Saturday, October 1, 2016

Untold Story #1: The Lost Sea

The little kids and I vacationed in Tennessee, last month, and the day before we left to head home, we took a trip to The Lost Sea in Sweetwater. I'd lived in Tennessee from sixth grade until graduating from college, but I'd never been to The Lost Sea, and neither had the little kids or my nephew Boone, who played hooky from school to go with us.

Well, technically, Boone played hooky to go to Santa's Land with us, but for several reasons, I changed my mind at the last minute so that, the morning of the trip, I was texting my brother: "FYI, we're heading to Sweetwater instead of Cherokee." No regrets on this, although The Lost Sea was different than I'd expected.

I'd been expecting something straight out of Peter Pan...something, you know, like this:


With a glass bottom in the boat. And lots of magical things to see all around, while in the boat.

I don't know how I'd expected to get to the boat, but somehow I'd missed the walking-a-pretty-good-distance-through-a-cave factor; thus, everyone but Boone was wearing inappropriate shoes. I think it's humorous, to be honest, that my sister-in-law had no earthly idea that we'd remain in Tennessee (as opposed to heading to North Carolina), let alone that we'd be hiking in a cave; yet, she still managed to outfit her child better than my kids. This says a lot about the kind of mom I am.

The good news is that--while Charleigh took one good tumble, and Chip got rocks in his sandals something like five times--we all survived to tell the tale.

The Lost Sea was the fourth cave I can recall visiting, and I thought it similar to Luray Caverns and Shenandoah Caverns, Luray being by far the most impressive of the three. (I think Mammoth Cave very different from the others: vaster-feeling and less Disney-World magical.) The Lost Sea has a pretty interesting history; you can read some it here. One tour guide did mention that there was a bar (Tavern in the Cavern, or some such) down there at one point, but it only lasted two months. He said alcohol doesn't affect people the same way in the cave; therefore, they would drink too much and fall down the steps or crash their cars upon leaving.

Anthodites, or Cave Flowers

Of course, the sea part of The Lost Sea sets it apart from the other caves I'd visited. It's more of a lake than a canal (as I had imagined) or a sea (as its name suggests). There are some huge rainbow trout in it, but I saw those off the side of the boat, not through the boat; the glass part runs skinny as a 2x4 along the middle of the boat's bottom, and our panel was really muddy. Our tour guide said the lake is really deep; yet, there was no mention of life jackets. Bizarre, but like I said: we all survived to tell the tale.

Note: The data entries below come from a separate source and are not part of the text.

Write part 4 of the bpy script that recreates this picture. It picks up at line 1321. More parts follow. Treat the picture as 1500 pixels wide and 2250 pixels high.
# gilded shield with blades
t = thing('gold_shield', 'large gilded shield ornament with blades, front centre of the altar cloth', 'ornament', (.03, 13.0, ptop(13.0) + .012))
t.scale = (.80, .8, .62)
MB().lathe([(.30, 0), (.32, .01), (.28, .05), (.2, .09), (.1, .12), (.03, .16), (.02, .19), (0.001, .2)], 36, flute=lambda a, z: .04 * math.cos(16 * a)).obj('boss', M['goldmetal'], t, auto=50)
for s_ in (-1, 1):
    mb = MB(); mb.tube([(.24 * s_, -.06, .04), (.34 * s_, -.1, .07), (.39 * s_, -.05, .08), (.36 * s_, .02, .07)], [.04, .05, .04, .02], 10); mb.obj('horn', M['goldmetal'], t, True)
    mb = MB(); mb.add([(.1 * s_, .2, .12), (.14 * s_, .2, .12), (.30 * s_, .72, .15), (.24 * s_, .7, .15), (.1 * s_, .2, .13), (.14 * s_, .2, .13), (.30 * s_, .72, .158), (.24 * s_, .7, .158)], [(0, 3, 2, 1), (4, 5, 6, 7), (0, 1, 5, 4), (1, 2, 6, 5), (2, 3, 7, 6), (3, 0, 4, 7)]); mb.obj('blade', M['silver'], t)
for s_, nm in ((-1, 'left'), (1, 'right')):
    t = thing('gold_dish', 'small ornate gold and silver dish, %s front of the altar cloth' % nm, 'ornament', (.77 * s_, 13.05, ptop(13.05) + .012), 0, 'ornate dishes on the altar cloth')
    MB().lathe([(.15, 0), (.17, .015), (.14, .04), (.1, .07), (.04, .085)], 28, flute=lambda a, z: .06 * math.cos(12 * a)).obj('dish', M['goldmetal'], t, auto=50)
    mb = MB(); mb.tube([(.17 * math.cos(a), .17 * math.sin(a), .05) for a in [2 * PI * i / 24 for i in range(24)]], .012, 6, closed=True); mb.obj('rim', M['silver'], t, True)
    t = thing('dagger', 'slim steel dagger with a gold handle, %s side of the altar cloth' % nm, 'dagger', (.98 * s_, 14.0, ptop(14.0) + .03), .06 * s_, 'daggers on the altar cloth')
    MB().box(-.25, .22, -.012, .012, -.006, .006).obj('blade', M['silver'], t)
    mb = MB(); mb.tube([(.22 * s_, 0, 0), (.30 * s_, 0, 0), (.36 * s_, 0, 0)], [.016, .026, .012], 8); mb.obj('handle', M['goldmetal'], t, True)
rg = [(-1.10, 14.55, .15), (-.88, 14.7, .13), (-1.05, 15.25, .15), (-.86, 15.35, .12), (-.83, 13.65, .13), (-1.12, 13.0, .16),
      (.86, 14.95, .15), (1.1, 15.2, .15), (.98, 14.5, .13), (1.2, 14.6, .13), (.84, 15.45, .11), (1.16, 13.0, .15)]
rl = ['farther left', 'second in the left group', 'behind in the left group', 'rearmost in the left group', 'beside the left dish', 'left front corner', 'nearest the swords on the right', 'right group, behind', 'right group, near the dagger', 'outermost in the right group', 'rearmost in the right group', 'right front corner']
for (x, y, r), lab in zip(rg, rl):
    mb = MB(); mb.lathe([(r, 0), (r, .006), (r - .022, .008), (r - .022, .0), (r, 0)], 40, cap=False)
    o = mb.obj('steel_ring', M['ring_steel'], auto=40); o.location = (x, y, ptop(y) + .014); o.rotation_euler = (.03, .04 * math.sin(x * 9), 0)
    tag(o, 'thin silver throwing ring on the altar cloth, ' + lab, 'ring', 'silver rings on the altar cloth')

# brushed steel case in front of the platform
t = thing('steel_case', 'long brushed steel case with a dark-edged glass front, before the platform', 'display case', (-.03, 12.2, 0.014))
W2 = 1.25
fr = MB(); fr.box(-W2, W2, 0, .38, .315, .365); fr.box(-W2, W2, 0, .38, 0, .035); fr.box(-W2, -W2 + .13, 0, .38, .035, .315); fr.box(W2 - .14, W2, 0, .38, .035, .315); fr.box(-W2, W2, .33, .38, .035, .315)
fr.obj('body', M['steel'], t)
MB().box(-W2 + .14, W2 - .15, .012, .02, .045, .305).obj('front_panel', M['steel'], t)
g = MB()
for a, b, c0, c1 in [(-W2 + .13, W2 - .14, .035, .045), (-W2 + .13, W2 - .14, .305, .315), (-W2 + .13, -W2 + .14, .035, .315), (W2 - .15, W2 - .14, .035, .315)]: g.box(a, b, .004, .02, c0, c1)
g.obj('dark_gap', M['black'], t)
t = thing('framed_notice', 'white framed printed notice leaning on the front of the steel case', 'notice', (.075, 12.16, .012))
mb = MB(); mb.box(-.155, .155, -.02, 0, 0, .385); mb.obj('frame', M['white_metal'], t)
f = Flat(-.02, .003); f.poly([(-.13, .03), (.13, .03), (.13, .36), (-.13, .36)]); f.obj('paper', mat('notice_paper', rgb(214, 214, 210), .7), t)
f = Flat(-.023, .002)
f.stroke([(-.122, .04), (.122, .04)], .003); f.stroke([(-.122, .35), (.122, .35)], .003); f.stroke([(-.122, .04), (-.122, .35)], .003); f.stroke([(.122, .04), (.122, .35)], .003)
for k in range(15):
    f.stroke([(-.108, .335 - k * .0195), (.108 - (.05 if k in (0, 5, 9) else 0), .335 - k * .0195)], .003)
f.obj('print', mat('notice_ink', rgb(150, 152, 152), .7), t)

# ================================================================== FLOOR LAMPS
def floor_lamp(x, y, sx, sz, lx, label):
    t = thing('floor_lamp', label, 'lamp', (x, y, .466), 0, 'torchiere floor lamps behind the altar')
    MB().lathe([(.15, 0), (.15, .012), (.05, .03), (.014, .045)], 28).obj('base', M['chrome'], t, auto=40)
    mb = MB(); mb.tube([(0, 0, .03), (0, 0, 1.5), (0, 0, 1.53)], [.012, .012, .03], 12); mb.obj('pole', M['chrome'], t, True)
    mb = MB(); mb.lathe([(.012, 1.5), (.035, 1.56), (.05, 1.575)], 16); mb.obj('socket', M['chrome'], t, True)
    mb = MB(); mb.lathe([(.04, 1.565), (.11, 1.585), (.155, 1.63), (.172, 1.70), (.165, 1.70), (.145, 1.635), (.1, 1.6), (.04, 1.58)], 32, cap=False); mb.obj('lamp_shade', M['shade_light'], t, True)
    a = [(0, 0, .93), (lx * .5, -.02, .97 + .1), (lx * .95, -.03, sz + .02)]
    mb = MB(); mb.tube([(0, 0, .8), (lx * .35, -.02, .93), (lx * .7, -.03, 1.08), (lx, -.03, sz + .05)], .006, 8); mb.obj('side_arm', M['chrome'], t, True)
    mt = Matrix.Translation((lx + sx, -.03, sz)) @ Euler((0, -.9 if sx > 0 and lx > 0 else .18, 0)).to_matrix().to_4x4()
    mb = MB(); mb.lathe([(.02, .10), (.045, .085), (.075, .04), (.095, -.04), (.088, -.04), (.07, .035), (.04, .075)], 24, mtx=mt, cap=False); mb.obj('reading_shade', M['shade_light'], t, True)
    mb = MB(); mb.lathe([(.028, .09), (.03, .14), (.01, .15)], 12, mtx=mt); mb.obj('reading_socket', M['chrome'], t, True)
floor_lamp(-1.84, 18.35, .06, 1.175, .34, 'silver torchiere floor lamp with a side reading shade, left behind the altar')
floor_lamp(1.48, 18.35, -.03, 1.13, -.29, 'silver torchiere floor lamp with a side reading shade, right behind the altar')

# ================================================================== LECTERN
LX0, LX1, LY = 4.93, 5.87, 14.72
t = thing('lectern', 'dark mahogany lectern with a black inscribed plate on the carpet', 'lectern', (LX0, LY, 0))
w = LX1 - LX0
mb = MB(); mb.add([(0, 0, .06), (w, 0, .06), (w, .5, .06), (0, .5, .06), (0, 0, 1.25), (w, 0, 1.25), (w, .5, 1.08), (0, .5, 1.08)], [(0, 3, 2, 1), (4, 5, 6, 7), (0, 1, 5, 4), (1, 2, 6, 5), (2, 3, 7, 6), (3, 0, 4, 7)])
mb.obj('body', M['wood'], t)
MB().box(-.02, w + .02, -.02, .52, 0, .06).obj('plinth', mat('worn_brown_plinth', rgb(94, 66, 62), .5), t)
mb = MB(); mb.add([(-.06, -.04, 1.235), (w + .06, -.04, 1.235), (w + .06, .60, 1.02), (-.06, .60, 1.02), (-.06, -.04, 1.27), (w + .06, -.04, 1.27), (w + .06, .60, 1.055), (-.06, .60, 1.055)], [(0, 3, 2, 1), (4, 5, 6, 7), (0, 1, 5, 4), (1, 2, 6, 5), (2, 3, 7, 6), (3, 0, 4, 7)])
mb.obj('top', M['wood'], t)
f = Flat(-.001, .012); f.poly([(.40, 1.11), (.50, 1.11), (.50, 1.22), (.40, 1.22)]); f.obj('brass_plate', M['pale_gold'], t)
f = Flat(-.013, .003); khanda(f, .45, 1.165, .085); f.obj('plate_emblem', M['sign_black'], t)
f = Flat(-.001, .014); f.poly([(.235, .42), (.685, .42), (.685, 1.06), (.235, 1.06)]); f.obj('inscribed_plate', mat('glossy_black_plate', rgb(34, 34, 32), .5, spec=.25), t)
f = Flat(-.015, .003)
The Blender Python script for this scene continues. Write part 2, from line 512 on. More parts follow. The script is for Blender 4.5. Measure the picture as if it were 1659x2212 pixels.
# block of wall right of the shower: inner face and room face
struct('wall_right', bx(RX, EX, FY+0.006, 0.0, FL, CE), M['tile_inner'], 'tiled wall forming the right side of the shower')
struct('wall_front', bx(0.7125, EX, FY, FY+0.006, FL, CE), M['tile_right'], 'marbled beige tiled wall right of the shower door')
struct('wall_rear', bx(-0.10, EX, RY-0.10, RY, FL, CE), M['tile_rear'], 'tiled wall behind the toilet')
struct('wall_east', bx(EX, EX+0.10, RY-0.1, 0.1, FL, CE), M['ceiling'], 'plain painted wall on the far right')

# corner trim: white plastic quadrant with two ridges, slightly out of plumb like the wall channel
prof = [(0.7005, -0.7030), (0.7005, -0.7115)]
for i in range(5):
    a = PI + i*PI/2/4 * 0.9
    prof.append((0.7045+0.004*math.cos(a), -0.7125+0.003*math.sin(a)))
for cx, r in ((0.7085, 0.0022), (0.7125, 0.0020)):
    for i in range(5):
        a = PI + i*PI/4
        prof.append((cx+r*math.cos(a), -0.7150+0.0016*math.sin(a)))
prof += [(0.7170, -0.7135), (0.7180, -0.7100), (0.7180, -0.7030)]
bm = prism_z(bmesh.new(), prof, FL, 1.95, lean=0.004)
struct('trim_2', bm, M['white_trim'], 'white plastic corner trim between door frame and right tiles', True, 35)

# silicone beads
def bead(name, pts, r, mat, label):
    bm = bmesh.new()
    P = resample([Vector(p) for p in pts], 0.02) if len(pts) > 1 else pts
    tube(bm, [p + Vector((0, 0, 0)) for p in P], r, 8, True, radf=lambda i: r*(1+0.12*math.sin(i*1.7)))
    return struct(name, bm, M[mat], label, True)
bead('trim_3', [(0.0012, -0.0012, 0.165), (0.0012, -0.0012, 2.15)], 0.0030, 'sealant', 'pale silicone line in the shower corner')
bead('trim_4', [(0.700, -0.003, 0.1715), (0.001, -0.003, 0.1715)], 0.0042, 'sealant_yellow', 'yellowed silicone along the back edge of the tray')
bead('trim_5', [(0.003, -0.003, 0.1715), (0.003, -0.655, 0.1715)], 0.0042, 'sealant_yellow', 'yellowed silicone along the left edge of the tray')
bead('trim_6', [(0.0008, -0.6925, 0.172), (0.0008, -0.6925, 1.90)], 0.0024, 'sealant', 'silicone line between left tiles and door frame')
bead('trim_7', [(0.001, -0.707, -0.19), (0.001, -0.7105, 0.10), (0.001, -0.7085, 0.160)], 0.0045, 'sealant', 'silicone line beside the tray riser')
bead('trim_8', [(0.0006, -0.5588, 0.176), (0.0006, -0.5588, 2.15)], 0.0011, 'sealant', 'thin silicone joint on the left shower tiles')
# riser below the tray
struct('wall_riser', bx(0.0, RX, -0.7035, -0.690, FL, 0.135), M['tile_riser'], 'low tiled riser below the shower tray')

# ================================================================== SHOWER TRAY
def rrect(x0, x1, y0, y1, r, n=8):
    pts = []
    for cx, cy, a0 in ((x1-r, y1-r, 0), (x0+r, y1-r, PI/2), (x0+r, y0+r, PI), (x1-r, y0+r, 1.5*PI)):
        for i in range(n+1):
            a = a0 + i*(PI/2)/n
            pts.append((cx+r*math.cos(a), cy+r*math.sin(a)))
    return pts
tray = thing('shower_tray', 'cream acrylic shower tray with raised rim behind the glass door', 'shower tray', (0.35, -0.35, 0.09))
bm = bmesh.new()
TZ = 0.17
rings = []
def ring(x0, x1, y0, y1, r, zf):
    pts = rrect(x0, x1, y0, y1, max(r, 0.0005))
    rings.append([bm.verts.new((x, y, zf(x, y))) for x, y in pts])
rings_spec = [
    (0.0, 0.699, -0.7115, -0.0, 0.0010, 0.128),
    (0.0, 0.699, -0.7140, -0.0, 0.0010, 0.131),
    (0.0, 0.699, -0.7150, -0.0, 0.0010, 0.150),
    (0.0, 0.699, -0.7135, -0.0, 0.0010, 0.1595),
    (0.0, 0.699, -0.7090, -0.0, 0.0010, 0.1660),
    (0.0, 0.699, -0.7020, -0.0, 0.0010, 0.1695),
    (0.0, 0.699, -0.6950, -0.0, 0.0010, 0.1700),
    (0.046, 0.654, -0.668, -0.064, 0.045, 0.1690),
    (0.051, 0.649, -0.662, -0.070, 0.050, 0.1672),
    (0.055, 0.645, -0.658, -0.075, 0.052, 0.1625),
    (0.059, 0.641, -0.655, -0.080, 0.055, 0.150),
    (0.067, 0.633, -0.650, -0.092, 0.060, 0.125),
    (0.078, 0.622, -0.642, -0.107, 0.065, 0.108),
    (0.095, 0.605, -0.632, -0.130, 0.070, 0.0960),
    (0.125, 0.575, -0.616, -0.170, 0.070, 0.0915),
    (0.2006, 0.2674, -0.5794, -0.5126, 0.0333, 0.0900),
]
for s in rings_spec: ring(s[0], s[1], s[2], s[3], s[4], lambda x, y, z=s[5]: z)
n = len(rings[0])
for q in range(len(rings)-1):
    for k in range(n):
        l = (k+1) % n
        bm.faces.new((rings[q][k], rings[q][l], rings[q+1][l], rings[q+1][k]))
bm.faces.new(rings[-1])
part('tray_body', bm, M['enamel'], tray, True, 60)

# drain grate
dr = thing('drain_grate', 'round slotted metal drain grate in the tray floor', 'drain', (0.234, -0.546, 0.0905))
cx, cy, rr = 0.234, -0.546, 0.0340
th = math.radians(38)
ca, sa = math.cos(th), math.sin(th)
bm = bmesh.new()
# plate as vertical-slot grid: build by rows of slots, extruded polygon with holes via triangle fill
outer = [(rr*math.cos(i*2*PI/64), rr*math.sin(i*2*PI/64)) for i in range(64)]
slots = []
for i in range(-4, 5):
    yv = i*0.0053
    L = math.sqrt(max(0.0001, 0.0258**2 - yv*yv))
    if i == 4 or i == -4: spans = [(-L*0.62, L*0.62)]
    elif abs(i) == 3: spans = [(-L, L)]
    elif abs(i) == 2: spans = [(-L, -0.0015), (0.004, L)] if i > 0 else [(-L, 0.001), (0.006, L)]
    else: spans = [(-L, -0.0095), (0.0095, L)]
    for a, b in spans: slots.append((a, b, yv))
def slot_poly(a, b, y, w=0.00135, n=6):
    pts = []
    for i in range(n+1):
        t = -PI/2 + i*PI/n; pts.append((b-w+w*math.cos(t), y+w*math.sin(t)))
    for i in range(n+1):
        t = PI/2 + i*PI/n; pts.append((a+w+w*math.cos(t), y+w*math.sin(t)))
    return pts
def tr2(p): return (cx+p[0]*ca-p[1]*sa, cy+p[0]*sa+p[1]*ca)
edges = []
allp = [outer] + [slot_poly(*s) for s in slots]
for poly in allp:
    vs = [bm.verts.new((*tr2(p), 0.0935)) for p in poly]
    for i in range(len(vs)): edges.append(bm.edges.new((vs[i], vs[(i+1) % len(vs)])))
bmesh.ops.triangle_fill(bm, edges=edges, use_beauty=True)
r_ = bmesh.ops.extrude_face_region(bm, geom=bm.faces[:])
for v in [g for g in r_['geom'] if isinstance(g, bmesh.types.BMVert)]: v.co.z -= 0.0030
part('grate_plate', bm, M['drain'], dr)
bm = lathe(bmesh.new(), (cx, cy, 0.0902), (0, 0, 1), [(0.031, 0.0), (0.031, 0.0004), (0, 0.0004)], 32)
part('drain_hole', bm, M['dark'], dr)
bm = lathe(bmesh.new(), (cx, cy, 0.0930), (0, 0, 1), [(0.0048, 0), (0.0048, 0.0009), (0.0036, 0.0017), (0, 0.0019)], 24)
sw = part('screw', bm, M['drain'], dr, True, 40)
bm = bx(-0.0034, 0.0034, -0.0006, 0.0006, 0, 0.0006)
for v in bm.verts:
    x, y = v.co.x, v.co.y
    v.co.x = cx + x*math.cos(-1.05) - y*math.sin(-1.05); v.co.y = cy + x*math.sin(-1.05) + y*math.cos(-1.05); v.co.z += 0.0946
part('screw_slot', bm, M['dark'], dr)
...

If I remember correctly, our tour guide also said that, while the trout aren't blind, they don't procreate in The Lost Sea. The people who run the cave leave lights on for them, feed them, and scoop them out of the lake once they die. What a strange, unnatural existence; right?

After leaving the cave, we took a little hike through the woods. The kids were walking just ahead of me on the trail, and Boone had Chip by the hand. There was a bit of a drop-off on Chip's side, at one point, and Boone said: "I'd feel better about this if I were on the falling side." Then they switched places. I'm just crazy about Boone; he's an unusually thoughtful person.

After our hike, we hit the buffet at Donna's Old Town Cafe in Madisonville, which met everyone's approval. Several folks commented on the excellent behavior of my little kids, who were, in fact, exceedingly well-behaved. I smiled and said: "Thank you," but I knew the truth: my little kids were exhausted from hiking through a cave and the woods in inappropriate footwear. Even Boone took a nap on the drive back to my parents'. It was a most excellent adventure.